Given task :: The listing below must be repeated word for word, with its images excluded.

Dataset extract ::
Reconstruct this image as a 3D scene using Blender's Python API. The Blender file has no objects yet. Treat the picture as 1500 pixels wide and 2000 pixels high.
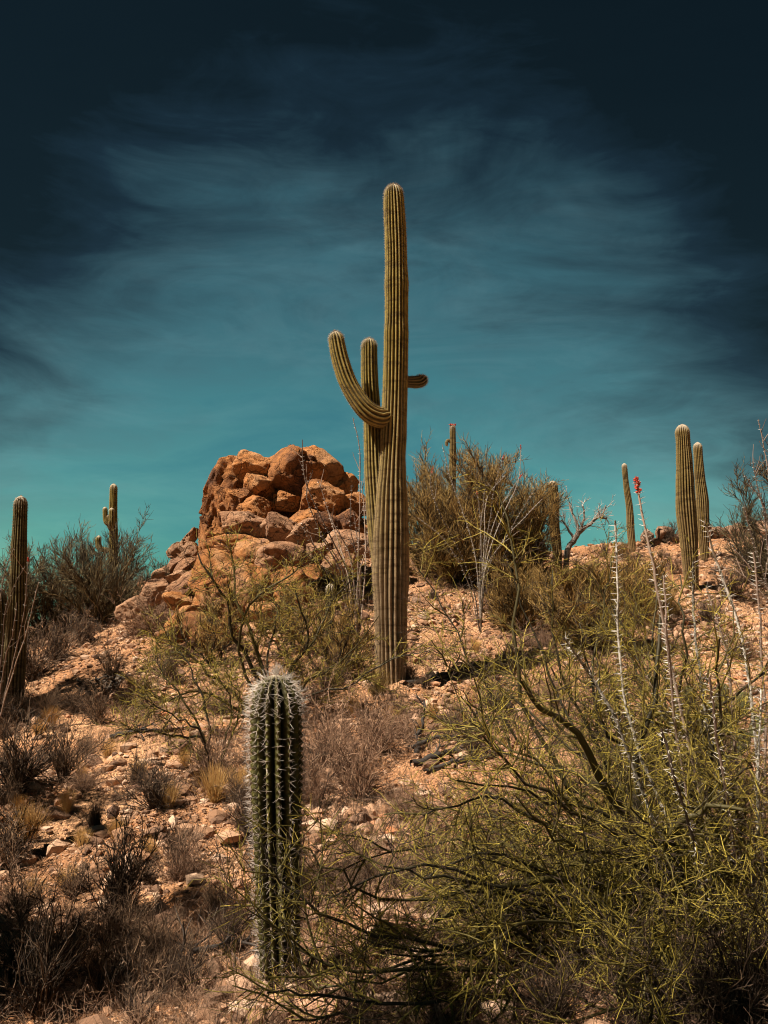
import bpy, bmesh, math, random
import numpy as np
from mathutils import Vector, Matrix

# ------------------------------------------------------------------ camera
S = bpy.context.scene
COL = S.collection
F = 1700.0                      # focal length in pixels of the 2000 px tall photograph
PITCH = math.radians(7.0)
cam_d = bpy.data.cameras.new("camera")
cam = bpy.data.objects.new("camera", cam_d)
COL.objects.link(cam)
cam_d.sensor_fit = 'VERTICAL'
cam_d.sensor_height = 36.0
cam_d.lens = 36.0 * F / 2000.0
cam_d.clip_start = 0.05
cam_d.clip_end = 5000
cam.location = (0, 0, 0)
cam.rotation_euler = (math.pi / 2 + PITCH, 0, 0)
S.camera = cam
S.render.resolution_x, S.render.resolution_y = 768, 1024

# ------------------------------------------------------------------ world
SUN_EL, SUN_AZ = math.radians(55), math.atan2(-.90, -.43)     # azimuth clockwise from +Y
W = bpy.data.worlds.new("World")
S.world = W
W.use_nodes = True
nt = W.node_tree
nt.nodes.clear()
N = nt.nodes.new


def lk(t, a, b):
    t.links.new(a, b)


def math_node(t, op, a, b=None):
    n = t.nodes.new('ShaderNodeMath')
    n.operation = op
    for i, v in enumerate((a, b)):
        if v is None:
            continue
        if isinstance(v, (int, float)):
            n.inputs[i].default_value = v
        else:
            lk(t, v, n.inputs[i])
    return n.outputs[0]


def ramp(t, fac, stops, interp='LINEAR'):
    n = t.nodes.new('ShaderNodeValToRGB')
    n.color_ramp.interpolation = interp
    el = n.color_ramp.elements
    while len(el) < len(stops):
        el.new(0.5)
    for e, (p, c) in zip(el, stops):
        e.position = p
        e.color = (c[0], c[1], c[2], 1)
    lk(t, fac, n.inputs[0])
    return n.outputs[0]


def noise_node(t, vec, scale, detail=4, rough=.55, dist=0.0):
    n = t.nodes.new('ShaderNodeTexNoise')
    n.inputs['Scale'].default_value = scale
    n.inputs['Detail'].default_value = detail
    n.inputs['Roughness'].default_value = rough
    n.inputs['Distortion'].default_value = dist
    if vec is not None:
        lk(t, vec, n.inputs['Vector'])
    return n.outputs[0]


def mix_node(t, kind, fac, a, b):
    n = t.nodes.new('ShaderNodeMix')
    n.data_type = 'RGBA'
    n.blend_type = kind
    for s, v in ((n.inputs[0], fac), (n.inputs[6], a), (n.inputs[7], b)):
        if isinstance(v, (int, float)):
            s.default_value = v
        elif isinstance(v, tuple):
            s.default_value = (v[0], v[1], v[2], 1)
        else:
            lk(t, v, s)
    return n.outputs[2]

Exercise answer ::
Reconstruct this image as a 3D scene using Blender's Python API. The Blender file has no objects yet. Treat the picture as 1500 pixels wide and 2000 pixels high.
import bpy, bmesh, math, random
import numpy as np
from mathutils import Vector, Matrix

# ------------------------------------------------------------------ camera
S = bpy.context.scene
COL = S.collection
F = 1700.0                      # focal length in pixels of the 2000 px tall photograph
PITCH = math.radians(7.0)
cam_d = bpy.data.cameras.new("camera")
cam = bpy.data.objects.new("camera", cam_d)
COL.objects.link(cam)
cam_d.sensor_fit = 'VERTICAL'
cam_d.sensor_height = 36.0
cam_d.lens = 36.0 * F / 2000.0
cam_d.clip_start = 0.05
cam_d.clip_end = 5000
cam.location = (0, 0, 0)
cam.rotation_euler = (math.pi / 2 + PITCH, 0, 0)
S.camera = cam
S.render.resolution_x, S.render.resolution_y = 768, 1024

# ------------------------------------------------------------------ world
SUN_EL, SUN_AZ = math.radians(55), math.atan2(-.90, -.43)     # azimuth clockwise from +Y
W = bpy.data.worlds.new("World")
S.world = W
W.use_nodes = True
nt = W.node_tree
nt.nodes.clear()
N = nt.nodes.new


def lk(t, a, b):
    t.links.new(a, b)


def math_node(t, op, a, b=None):
    n = t.nodes.new('ShaderNodeMath')
    n.operation = op
    for i, v in enumerate((a, b)):
        if v is None:
            continue
        if isinstance(v, (int, float)):
            n.inputs[i].default_value = v
        else:
            lk(t, v, n.inputs[i])
    return n.outputs[0]


def ramp(t, fac, stops, interp='LINEAR'):
    n = t.nodes.new('ShaderNodeValToRGB')
    n.color_ramp.interpolation = interp
    el = n.color_ramp.elements
    while len(el) < len(stops):
        el.new(0.5)
    for e, (p, c) in zip(el, stops):
        e.position = p
        e.color = (c[0], c[1], c[2], 1)
    lk(t, fac, n.inputs[0])
    return n.outputs[0]


def noise_node(t, vec, scale, detail=4, rough=.55, dist=0.0):
    n = t.nodes.new('ShaderNodeTexNoise')
    n.inputs['Scale'].default_value = scale
    n.inputs['Detail'].default_value = detail
    n.inputs['Roughness'].default_value = rough
    n.inputs['Distortion'].default_value = dist
    if vec is not None:
        lk(t, vec, n.inputs['Vector'])
    return n.outputs[0]


def mix_node(t, kind, fac, a, b):
    n = t.nodes.new('ShaderNodeMix')
    n.data_type = 'RGBA'
    n.blend_type = kind
    for s, v in ((n.inputs[0], fac), (n.inputs[6], a), (n.inputs[7], b)):
        if isinstance(v, (int, float)):
            s.default_value = v
        elif isinstance(v, tuple):
            s.default_value = (v[0], v[1], v[2], 1)
        else:
            lk(t, v, s)
    return n.outputs[2]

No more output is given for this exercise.